VBS Mutual Bank in Thohoyandou, Limpopo. Picture: ANTONIO MUCHAVE/SOWETAN
VBS Mutual Bank in Thohoyandou, Limpopo. Picture: ANTONIO MUCHAVE/SOWETAN

The two VBS executives who opposed having their estates liquidated by the curator of the bank lack credibility and are liars and thieves, judge Moroa Tsoka has found.

"It appears their actions were motivated by nothing else but greed.
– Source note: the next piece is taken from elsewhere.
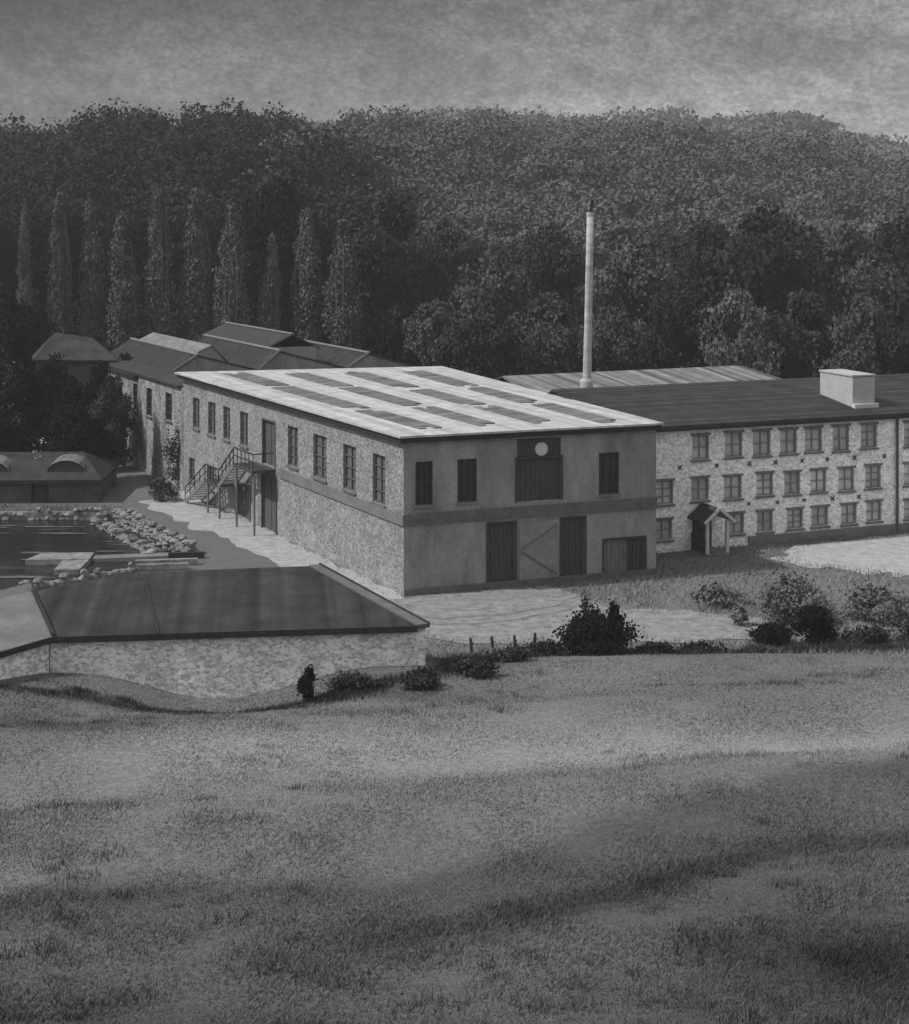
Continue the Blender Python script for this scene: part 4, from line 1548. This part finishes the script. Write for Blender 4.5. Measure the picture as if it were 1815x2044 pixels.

In their opinion, enough was never enough," concluded Tsoka, who presided over the application brought by VBS Bank curator Anoosh Rooplal to have the estates of the bank’s CEO, Andile Ramavhunga, and one-time COO Robert Madzonga, sequestrated.

While the ruling was handed down in early August, the judgment was only made available to Business Day on Tuesday.

Rooplal wanted the estates of five senior executives of the bank and its largest shareholder, Vele Investments, liquidated to cover the gaping losses from the alleged fraud, which he estimates exceeds R1.5bn.

The fraud that induced the crisis that led to the bank being placed in curatorship caused untold suffering to some of SA’s poorest and most vulnerable citizens who had deposited their savings with VBS.

People, including the elderly, queued outside the bank’s branches from as early as 4am to try to access their money.

This prompted the Reserve Bank to seek a guarantee from the National Treasury, which covered 97% of all retail deposit clients of the bank, effectively insulating them from losses.

Three executives failed to oppose the request and were provisionally sequestrated by the judge.

Ramavhunga and Madzonga opposed the application.

But Tsoka took a withering view of the reasons proffered by the two men for suspicious payments they had received from VBS, and which the curator had asserted were fraudulent and tantamount to theft.

Ramavhunga, who received R15m in one particular transaction with VBS, claimed it was an introductory and success fee for a transaction that saw Vele acquire Mvunonala Holdings.

"The attempted explanation by Ramavhunga of the origins of this amount [R15m] is not only beyond reasonable doubt false, but is a lie," wrote Tsoka.

On Madzonga’s reasons, which included that he received R4.5m as a "signing-on bonus", the judge wrote: "The objective evidence reveals that Madzonga’s explanation is a lie."

Tsoka granted the application to have the estates of the two men sequestrated. Also liquidated were the estates of VBS chair Tshifhiwa Matodzi, former CFO Phillip Truter and treasurer Phophi Mukhodobwane, as well as Vele Investments.